Lessons in Abramović

I’m not sure what Marina Abramović is teaching but there’s a lot of people participating. In her recent “how to do performance” workshop at PS1 Abramović is quoted, instructing her acolytes:

I’m not sure what Marina Abramović is teaching but there’s a lot of people participating. In her recent “how to do performance” workshop at PS1 Abramović is quoted, instructing her acolytes:

Stop what you’re doing, she might implore before letting you read on. Stand up.

Put your hands together and lift your arms. Inhale into your ribcage. Focus on your breathing.

Repeat.

Rub your hands together. Feel the heat and energy created; massage it onto the top of your head. Across your forehead. Over your eyes. Blink quickly. Exhale. Massage your ears. Massage your nose. Massage your mouth.

Stick your tongue out and say, Ahhh.

Hands together. Tap your chest lightly. Rub the area around your heart. Grab a partner. Exchange shoulder massages. Now shake the energy out of your body.

Shake hard.

Balance. Close your eyes. Relax your body. Soften your face, your eyes, your mouth. Lean forward and touch your toes. Hum. Open your eyes.

Turn back to your partner. Gaze at him. Don’t talk. Try not to blink. Do this for 10 minutes. – (via Hyperallergic)


(photo. Charles Roussel via Hyperallergic)

I know performance artists who have a complicated relationship with Abromvich, admiring her unique and authentic feats of endurance (and grudgingly, her vision), simultaneously repulsed by her self-aggrandizing grandiosity. Isn’t this pretty much every big name artist in the art world? Hirst, Schnable, Koons, to name a few. I actually can’t seem to name a woman who I’d put into that category, and for that I think it an honor to place Abramović right in there. Finally an over inflated female artist.

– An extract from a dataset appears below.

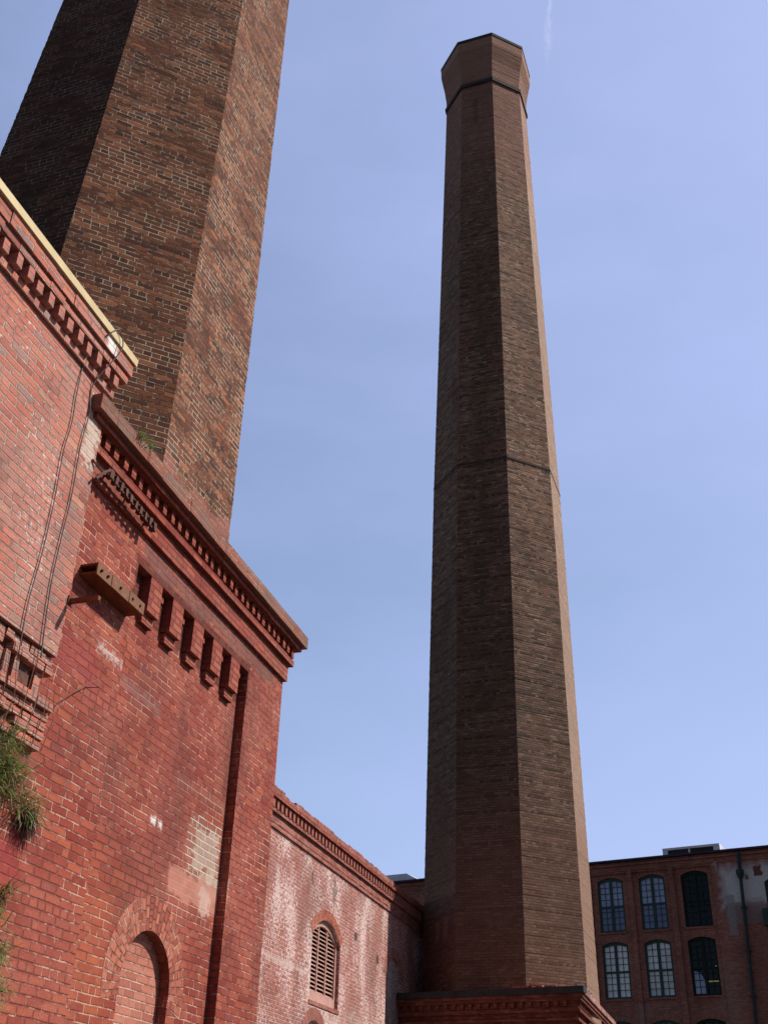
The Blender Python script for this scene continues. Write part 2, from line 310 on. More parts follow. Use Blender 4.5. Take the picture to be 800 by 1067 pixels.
# cornice: mitred courses (projection, z0, z1)
def course(bm, x0, x1, o, z0, z1, jag=.0, left=True, step=.22, j=.0, endx=True, depth=.2):
    """one projecting brick course along x with slightly uneven bricks, returning round the right end"""
    xe = x1 + (o if endx else 0); xs = x0 - (o if left else 0); x = xs
    while x < xe - .02:
        w = min(step * random.uniform(.96, 1.04), xe - x)
        if xe - x - w < .05: w = xe - x
        jj = random.uniform(-j, j)
        box(bm, x, x + w, -o + jj, depth, z0 + random.uniform(-j, j) * .4, z1 + random.uniform(-j, j) * .4)
        x += w
    if endx: box(bm, x1 + .002, x1 + o - .001, depth, depth + 3., z0, z1)
bm = bmesh.new()
course(bm, 6.78, 11.64, .045, 6.72, 6.93, j=.002); obj('fascia_band', bm, m_redtrim, B)
bm = bmesh.new(); course(bm, 6.78, 11.64, .098, 6.932, 7.005, j=.0015); obj('lower_cornice_course', bm, m_redtrim, B)
bm = bmesh.new(); box(bm, 6.75, 11.66, .03, .2, 6.95, 7.2); obj('dentil_backing', bm, m_redtrim, B)
bm = bmesh.new(); box(bm, 0, .076, -.108, .04, 7.03, 7.17, .003); box(bm, .008, .068, -.088, .04, 7.0, 7.035, .002)
d0 = obj('dentil', bm, m_redtrim, B); d0.location = (6.74, 0, 0)
n = 31
for i in range(1, n): copy(d0, B, (6.74 + i * (11.63 - 6.74) / (n - 1) + random.uniform(-.006, .006), random.uniform(-.008, .008), random.uniform(-.004, .003))).rotation_euler = (random.uniform(-.0005, .0005), 0, random.uniform(-.07, .07))
bm = bmesh.new(); course(bm, 6.78, 11.64, .163, 7.155, 7.215, j=.003); obj('upper_cornice_course', bm, m_redtrim, B)
bm = bmesh.new(); course(bm, 6.78, 11.64, .222, 7.215, 7.365, j=.006, step=.3); obj('coping', bm, m_lip, B)

# ------------------------------------------------------------------ building A: salmon upper wall
A = empty('brick_wall', tuple(-N1 * (LB - .12)), ROT, 'salmon brick upper wall at far left with dentil cornice under yellow metal flashing', 'wall')
xe = 6.775
bm = bmesh.new(); box(bm, -5, xe, 0, .33, 4.95, 7.75); obj('wall', bm, m_salmon, A)
bm = bmesh.new(); random.seed(31)
for k in range(34):
    z = 4.96 + k * .072; w_ = random.choice((0, .012, .02, .006, .03))
    if w_: box(bm, xe - .1, xe + w_, .004 + random.uniform(0, .006), .12, z + .004, z + .066, .003)
obj('ragged_edge', bm, m_salmon, A)
bm = bmesh.new(); course(bm, -5, xe, .035, 7.49, 7.56, j=.003, left=False, depth=.3); obj('lower_cornice_course', bm, m_salmon, A)
bm = bmesh.new(); box(bm, 0, .075, -.085, 0.02, 7.575, 7.70, .004)
d0 = obj('dentil', bm, m_salmon, A); d0.location = (xe - .08, 0, 0)
for i in range(1, 34): copy(d0, A, (xe - .08 - i * .158 + random.uniform(-.007, .007), random.uniform(-.012, .010), random.uniform(-.004, .004))).rotation_euler = (0, 0, random.uniform(-.08, .08))
bm = bmesh.new(); course(bm, -5, xe, .10, 7.70, 7.775, j=.006, left=False, depth=.3); obj('upper_cornice_course', bm, m_salmon, A)
bm = bmesh.new(); course(bm, -5, xe, .122, 7.785, 7.93, j=.006, left=False, depth=.3, step=.33); obj('fascia', bm, m_salmon, A)
bm = bmesh.new(); box(bm, -5, xe + .148, -.148, .45, 7.925, 8.005); obj('cap_flashing', bm, m_cap, A)
# broken ledge courses under the salmon wall (bricks with gaps)
bm = bmesh.new()
def brow(z0, z1, o, xr, gap=.05, miss=.0, w=.215, j=.004, xl=-2):
    x = xr
    while x > xl:
        ww = w * random.uniform(.9, 1.08)
        if random.random() > miss: box(bm, x - ww + .012, x, -o + random.uniform(-j, j) * 2, .12, z0 + .006, z1 - .004, j)
        x -= ww
brow(4.865, 4.935, -.03, 6.78, w=.11); brow(4.79, 4.86, -.02, 6.79, w=.11, miss=.04)
brow(4.585, 4.79, -.055, 6.70, w=.075, miss=.3, j=.012)
brow(4.51, 4.58, .01, 6.84, w=.215, miss=.02); brow(4.44, 4.51, -.03, 6.86, w=.215, miss=.05)
brow(4.37, 4.44, -.035, 6.86, w=.11, miss=.04); brow(4.30, 4.37, -.04, 6.87, w=.215, miss=.08); brow(4.22, 4.295, -.055, 6.86, w=.215, miss=.05)
obj('broken_ledge', bm, m_salmon, A)
bm = bmesh.new(); box(bm, -5, 6.6, .09, .118, 4.22, 4.95); obj('ledge_backing', bm, m_drust, A)

# ------------------------------------------------------------------ building C: limewashed wing
Cc = empty('brick_building', FC, ROT, 'lower limewashed brick wing with louvred arched window left of the tall chimney', 'building')
win = arch_pts(22.58, 24.42, 4.5, 5.78, .40, 16)
bl1 = arch_pts(28.05, 29.5, 1.0, 5.75, .5, 16)
bl2 = arch_pts(22.35, 23.6, .6, 3.75, .4, 16)
bm = bmesh.new(); plate(bm, [(11, 0), (34.5, 0), (34.5, 7.35), (11, 7.35)], [win, bl1, bl2], 0, .09); obj('wall', bm, m_wash, Cc)
bm = bmesh.new(); box(bm, 11, 34.5, .091, .45, 0, 4.45); box(bm, 24.6, 34.5, .091, .45, 4.451, 7.35); box(bm, 11, 22.2, .091, .45, 4.451, 7.35); box(bm, 22.201, 24.599, .091, .45, 6.6, 7.35)
obj('inner_wall', bm, m_wash, Cc)
bm = bmesh.new(); plate(bm, [(28.0, .9), (29.55, .9), (29.55, 6.3), (28.0, 6.3)], [], .06, .03); obj('niche_infill', bm, m_palefill, Cc)
def seg_ring(bm, x0, x1, zs, rise, th, y0, y1):
    w = (x1 - x0) / 2; rr = (w * w + rise * rise) / (2 * rise); a = math.asin(w / rr)
    ring_strip(bm, (x0 + x1) / 2, zs + rise - rr, rr + .002, rr + th, math.pi / 2 - a, math.pi / 2 + a, y0, y1, 18)
bm = bmesh.new(); seg_ring(bm, 22.58, 24.42, 5.78, .40, .22, -.006, .05); obj('window_arch', bm, m_ring, Cc, uv=False)
bm = bmesh.new(); seg_ring(bm, 28.05, 29.5, 5.75, .5, .24, -.006, .05); obj('blind_arch', bm, m_washtrim, Cc, uv=False)
bm = bmesh.new(); seg_ring(bm, 22.35, 23.6, 3.75, .4, .24, -.006, .05); obj('blind_arch', bm, m_washtrim, Cc, uv=False)
bm = bmesh.new(); course(bm, 11, 34.5, .04, 7.29, 7.38, j=.003, left=False, endx=False, depth=.4); obj('string_course', bm, m_washtrim, Cc)
bm = bmesh.new(); course(bm, 11, 34.5, .05, 7.38, 7.56, j=.003, left=False, endx=False, depth=.4); box(bm, 11, 34.5, -.02, .4, 7.56, 7.87); obj('frieze', bm, m_washtrim, Cc)
bm = bmesh.new(); course(bm, 11, 34.5, .11, 7.55, 7.61, j=.003, left=False, endx=False, depth=-.0201); obj('lower_cornice_course', bm, m_washtrim, Cc)
bm = bmesh.new(); box(bm, 0, .11, -.125, -.0202, 7.612, 7.80, .003); d0 = obj('dentil', bm, m_washtrim, Cc); d0.location = (19.6, 0, 0)
for i in range(1, 62): copy(d0, Cc, (19.6 + i * .225, 0, 0))
bm = bmesh.new(); course(bm, 11, 34.5, .17, 7.80, 7.87, j=.006, left=False, endx=False, depth=.4, step=.3); obj('upper_cornice_course', bm, m_redtrim, Cc)
# parapet with an uneven worn top
bm = bmesh.new(); x = 11
while x < 34.5:
    w = .22; hh = 8.02 + .05 * mnoise.noise(Vector((x * .9, 3, 0))) + .03 * random.random()
    if 20.2 < x < 20.7: hh -= .06
    box(bm, x, x + w, -.11 + random.uniform(-.006, .006), .4, 7.87, hh); x += w
obj('parapet', bm, m_washtrim, Cc)
W = tag(empty('louvred_window', (0, 0, 0))); W.parent = Cc
bm = bmesh.new(); plate(bm, win, [arch_pts(22.68, 24.32, 4.70, 5.78, .27, 16)], .075, .06); box(bm, 23.2, 23.25, .09, .13, 4.70, 6.05); box(bm, 23.75, 23.8, .09, .13, 4.70, 6.05); obj('frame', bm, m_slat, W)
bm = bmesh.new(); box(bm, 22.3, 24.58, .19, .2, 4.46, 6.59); obj('backing', bm, m_hole, W)
bm = bmesh.new()
v = [bm.verts.new(p) for p in ((0, -.0, 0), (1.64, -.0, 0), (1.64, .07, .045), (0, .07, .045), (0, .0, .018), (1.64, .0, .018), (1.64, .07, .063), (0, .07, .063))]
for q in ((0, 1, 5, 4), (1, 2, 6, 5), (2, 3, 7, 6), (3, 0, 4, 7), (4, 5, 6, 7), (3, 2, 1, 0)): bm.faces.new([v[i] for i in q])
s0 = obj('slat', bm, m_slat, W); s0.location = (22.68, .1, 4.71)
for i in range(1, 16): copy(s0, W, (22.68, .1, 4.71 + i * .082))
bm = bmesh.new(); box(bm, 22.54, 24.46, -.02, .14, 4.42, 4.498); obj('window_sill', bm, m_washtrim, Cc)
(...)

I’m a fan for a lot of reasons, one being if you are going to be hyper inflated you better be able to pull it off. And she does. To me this speaks to a kind of autheticity to the perfomative craft. Abramović is writing her own rules, but they are rules she’s lived by, as anyone whose seen her work live may attest to. Had not it been for the spectical of watching her watch humanity for minutes, hours, days, and months on end, in “The Artist is Prestent” at MoMa in 2010, most of us would have thought she just did parlor tricks.


(photo. PS1)

No, this is the real deal.

The Abramović method, however is a kind of new-agey Buddhism meets Est/Fourm-like relational aesthetic that I’m quite sure is catharitc. If that’s the workshop, can’t imagine what the Abramović museum will entail.